The snapshot "freeze" the directory information (the "view") 
and only the next changes are written to that snapshot(!) volume.

>They enable consistent backups and
>online recovery of removed/overwritten data/files. The snapshot does
>not need the same amount of storage the origin has. In a typical
>scenario, 15-20% might be enough.

The snapshot volume needs (mainly) only to keep the data that is newly
created after the snapsshot

Joe Baker wrote:

  It's another view of the data files.  When a snapshot is in effect 
  data is written differently to the drive in such a way that the 
  origional view is not altered.  It's a pretty fancy technique.

That's makes it pretty clear how it works.


>be aware that just because it is a consistent snapshot of what was on
>the disk at a point in time doesn't mean it will be useful. For
>example using a database you need to get the database to write to disk
>all the info it needs to be a valid usable snapshot. 

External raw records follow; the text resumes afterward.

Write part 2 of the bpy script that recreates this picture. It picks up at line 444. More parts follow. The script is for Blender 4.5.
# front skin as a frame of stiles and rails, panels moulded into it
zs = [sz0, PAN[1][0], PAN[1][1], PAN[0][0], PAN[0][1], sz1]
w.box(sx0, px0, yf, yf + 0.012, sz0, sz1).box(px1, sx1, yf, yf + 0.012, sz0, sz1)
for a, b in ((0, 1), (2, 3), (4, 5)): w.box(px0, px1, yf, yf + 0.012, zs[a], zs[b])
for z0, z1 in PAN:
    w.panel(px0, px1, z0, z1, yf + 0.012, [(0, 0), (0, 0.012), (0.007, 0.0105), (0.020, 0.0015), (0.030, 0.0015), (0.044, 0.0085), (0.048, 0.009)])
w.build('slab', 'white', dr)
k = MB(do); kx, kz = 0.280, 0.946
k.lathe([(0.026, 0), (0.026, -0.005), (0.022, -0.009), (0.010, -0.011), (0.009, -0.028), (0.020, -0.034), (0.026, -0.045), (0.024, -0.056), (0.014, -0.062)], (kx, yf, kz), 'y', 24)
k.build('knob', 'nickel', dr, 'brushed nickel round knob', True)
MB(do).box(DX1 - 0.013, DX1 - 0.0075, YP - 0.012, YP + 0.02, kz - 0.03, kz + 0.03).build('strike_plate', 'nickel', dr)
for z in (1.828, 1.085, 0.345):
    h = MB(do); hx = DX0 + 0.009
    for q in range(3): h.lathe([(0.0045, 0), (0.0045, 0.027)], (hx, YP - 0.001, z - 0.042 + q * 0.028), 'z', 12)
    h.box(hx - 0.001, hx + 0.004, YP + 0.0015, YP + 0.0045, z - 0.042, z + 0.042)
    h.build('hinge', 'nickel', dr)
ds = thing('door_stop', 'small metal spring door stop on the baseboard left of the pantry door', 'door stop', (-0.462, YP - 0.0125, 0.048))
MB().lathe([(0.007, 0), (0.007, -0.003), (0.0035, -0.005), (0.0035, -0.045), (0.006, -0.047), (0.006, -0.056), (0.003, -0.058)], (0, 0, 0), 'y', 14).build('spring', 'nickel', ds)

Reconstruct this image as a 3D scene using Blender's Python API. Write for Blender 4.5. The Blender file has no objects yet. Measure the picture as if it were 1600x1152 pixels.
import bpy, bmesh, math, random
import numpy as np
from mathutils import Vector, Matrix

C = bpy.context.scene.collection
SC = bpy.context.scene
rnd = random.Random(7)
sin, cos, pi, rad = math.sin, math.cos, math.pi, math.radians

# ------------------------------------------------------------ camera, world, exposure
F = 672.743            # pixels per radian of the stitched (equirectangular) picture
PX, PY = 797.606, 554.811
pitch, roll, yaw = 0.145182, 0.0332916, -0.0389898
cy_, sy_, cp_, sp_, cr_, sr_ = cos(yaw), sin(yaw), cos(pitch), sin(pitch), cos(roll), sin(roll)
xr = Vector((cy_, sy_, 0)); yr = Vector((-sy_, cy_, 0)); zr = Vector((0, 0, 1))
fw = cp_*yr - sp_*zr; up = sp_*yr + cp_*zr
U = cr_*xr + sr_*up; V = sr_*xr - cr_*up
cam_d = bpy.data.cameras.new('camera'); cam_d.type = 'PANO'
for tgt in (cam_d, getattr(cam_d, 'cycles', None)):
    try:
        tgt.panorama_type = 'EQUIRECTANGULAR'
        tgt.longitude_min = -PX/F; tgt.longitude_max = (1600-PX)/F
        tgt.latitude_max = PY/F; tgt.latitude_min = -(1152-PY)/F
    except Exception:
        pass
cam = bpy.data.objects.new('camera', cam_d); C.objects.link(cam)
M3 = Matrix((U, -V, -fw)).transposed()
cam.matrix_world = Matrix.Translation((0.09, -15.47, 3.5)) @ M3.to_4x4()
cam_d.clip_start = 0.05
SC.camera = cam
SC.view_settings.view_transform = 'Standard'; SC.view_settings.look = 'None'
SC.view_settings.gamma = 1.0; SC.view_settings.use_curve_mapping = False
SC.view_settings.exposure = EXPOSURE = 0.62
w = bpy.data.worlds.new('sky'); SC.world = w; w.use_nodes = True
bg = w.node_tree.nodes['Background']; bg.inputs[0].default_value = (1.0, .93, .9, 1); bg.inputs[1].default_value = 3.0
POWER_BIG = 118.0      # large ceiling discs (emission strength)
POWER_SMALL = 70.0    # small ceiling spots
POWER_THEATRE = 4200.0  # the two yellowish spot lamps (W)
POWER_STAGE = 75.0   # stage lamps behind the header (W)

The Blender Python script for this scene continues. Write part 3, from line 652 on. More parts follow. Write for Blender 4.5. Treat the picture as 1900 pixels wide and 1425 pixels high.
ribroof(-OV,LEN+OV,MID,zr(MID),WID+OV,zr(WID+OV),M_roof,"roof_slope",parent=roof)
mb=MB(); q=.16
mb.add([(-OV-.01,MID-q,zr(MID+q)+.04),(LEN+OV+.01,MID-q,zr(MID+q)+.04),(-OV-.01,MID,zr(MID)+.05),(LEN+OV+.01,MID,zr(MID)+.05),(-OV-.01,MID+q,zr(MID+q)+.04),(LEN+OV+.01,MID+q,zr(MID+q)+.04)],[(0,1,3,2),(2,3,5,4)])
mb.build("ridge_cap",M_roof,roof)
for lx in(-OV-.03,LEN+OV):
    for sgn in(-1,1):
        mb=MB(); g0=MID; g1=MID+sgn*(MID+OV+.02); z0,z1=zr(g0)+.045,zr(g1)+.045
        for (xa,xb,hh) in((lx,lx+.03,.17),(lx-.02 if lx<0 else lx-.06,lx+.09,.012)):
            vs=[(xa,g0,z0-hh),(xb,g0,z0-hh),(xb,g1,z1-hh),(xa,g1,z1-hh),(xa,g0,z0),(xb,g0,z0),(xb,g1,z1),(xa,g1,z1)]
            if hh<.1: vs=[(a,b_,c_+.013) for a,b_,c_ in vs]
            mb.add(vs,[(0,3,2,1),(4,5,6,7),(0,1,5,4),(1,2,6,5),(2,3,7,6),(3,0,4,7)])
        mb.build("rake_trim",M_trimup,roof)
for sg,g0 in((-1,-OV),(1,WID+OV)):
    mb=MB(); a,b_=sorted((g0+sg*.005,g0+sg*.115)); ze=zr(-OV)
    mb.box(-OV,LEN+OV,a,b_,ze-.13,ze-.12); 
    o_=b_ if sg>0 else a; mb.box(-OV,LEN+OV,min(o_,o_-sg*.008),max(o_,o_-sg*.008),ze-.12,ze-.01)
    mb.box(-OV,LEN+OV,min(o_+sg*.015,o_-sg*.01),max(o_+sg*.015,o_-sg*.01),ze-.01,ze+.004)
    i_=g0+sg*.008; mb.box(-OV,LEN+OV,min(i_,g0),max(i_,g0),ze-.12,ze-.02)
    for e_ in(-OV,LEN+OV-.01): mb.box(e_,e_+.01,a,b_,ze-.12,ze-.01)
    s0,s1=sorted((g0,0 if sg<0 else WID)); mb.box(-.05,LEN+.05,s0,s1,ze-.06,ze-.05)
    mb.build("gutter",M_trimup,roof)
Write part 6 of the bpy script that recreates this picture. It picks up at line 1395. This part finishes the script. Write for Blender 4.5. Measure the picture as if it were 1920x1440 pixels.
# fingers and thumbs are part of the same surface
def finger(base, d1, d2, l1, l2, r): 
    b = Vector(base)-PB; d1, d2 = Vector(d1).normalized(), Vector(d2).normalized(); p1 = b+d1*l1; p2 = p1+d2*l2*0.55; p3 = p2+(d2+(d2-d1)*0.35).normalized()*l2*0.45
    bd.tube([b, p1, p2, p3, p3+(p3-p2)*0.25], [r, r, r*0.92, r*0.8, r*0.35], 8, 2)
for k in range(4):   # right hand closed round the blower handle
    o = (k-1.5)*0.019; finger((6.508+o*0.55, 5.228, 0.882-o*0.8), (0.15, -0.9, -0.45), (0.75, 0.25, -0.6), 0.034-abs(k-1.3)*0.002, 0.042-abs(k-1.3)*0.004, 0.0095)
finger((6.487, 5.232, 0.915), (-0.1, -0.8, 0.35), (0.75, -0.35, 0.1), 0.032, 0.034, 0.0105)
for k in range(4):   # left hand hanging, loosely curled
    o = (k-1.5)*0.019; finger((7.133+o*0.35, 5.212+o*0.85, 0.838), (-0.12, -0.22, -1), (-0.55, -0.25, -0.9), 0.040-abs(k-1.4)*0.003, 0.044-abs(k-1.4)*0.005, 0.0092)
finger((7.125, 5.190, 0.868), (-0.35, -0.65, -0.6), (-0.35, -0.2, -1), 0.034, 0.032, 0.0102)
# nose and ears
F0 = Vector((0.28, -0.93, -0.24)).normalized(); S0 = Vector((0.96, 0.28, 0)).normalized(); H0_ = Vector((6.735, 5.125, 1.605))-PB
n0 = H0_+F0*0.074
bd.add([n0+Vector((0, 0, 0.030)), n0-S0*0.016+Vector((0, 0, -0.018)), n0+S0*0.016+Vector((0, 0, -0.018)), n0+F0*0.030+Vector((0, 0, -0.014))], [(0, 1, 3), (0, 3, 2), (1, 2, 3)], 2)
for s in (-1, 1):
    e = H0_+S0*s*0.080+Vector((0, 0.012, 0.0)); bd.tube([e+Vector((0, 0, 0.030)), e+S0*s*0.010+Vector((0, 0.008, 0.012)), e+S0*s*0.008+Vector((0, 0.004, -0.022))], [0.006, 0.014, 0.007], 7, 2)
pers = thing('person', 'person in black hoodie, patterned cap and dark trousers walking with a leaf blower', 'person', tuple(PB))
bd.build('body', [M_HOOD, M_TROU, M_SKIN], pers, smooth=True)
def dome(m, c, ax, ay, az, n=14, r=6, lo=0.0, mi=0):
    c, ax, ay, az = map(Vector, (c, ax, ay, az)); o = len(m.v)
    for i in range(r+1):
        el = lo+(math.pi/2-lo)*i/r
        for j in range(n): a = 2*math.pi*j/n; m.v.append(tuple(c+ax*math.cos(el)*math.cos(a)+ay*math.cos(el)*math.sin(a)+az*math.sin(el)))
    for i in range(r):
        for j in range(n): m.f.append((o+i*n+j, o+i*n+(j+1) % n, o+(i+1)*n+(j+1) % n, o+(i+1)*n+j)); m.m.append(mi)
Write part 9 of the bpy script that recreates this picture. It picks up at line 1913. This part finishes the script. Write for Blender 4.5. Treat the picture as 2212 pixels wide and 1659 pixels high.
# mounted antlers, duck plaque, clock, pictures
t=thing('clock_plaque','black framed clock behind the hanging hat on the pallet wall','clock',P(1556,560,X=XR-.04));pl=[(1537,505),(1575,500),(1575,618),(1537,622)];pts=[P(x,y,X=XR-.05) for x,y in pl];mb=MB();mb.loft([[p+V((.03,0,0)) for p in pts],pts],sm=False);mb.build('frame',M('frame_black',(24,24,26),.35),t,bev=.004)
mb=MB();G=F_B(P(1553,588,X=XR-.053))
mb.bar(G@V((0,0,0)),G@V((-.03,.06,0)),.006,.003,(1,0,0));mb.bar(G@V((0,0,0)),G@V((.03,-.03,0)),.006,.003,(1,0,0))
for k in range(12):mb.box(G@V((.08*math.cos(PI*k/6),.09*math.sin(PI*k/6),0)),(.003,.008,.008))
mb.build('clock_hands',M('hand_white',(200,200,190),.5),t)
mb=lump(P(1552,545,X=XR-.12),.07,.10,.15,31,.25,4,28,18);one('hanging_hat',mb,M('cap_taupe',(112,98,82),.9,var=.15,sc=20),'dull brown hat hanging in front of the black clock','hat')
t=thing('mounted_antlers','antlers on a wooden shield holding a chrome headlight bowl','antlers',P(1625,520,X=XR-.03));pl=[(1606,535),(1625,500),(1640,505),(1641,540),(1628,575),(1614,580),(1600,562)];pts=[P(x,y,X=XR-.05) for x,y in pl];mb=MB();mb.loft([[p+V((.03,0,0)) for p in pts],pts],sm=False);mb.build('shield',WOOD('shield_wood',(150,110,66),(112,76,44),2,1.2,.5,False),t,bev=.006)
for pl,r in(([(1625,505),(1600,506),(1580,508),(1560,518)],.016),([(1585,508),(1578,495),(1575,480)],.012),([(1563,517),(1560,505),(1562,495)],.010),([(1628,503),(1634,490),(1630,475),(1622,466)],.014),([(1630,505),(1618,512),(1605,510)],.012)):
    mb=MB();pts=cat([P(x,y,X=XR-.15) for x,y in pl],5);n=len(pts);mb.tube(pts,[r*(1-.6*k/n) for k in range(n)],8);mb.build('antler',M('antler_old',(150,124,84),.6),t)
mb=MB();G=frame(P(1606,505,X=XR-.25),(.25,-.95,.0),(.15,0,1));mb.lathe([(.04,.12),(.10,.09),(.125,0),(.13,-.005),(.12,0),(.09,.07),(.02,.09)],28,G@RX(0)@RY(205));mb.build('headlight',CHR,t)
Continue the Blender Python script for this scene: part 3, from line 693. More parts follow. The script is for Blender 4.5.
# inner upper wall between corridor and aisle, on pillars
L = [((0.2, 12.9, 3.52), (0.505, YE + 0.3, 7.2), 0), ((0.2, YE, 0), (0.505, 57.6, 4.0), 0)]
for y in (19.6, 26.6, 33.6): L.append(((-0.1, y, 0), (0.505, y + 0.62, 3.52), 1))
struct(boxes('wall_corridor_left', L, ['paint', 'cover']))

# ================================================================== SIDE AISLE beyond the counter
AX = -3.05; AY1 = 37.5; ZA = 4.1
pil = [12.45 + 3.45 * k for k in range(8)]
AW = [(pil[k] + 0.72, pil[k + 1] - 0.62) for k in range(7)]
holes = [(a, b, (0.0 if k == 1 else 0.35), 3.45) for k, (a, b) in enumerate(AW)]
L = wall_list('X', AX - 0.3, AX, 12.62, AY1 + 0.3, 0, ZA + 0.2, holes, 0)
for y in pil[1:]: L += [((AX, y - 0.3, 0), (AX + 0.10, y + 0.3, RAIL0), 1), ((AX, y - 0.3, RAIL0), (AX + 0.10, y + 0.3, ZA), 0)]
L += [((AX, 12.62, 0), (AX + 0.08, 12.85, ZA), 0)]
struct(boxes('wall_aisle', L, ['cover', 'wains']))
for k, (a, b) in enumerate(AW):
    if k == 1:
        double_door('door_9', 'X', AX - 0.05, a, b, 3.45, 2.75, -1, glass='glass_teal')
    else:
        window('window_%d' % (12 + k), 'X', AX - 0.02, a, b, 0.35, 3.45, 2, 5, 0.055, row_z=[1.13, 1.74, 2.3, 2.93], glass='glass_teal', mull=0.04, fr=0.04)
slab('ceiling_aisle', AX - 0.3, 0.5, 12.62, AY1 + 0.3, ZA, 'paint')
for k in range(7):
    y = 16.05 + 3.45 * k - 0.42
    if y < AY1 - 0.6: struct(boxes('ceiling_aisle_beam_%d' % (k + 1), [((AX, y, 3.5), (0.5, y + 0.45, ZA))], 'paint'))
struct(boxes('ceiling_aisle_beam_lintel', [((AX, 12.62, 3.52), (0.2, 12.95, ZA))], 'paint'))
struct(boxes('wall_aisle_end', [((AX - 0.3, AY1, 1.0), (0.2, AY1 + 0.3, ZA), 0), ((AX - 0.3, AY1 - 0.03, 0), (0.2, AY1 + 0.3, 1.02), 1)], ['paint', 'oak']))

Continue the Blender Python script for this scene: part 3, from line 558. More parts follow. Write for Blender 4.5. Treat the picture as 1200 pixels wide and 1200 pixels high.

ACK. That is what i wanted to warn too.

>The easy generic
>way around this is to shut the database down; take a snapshot; start
>the database up again; backup the snapshot;remove the snapshot. 
>This time this saves over shutdown database; backup; 
>startup database can be huge. 
>or course you may not want to shut your database down then
>you getting into database specific territory

But you have typically the chance to let the database "flush" 
and stop it without shuting down.

Another problem are database which have their own file systems...
but those have their own backups algorithm.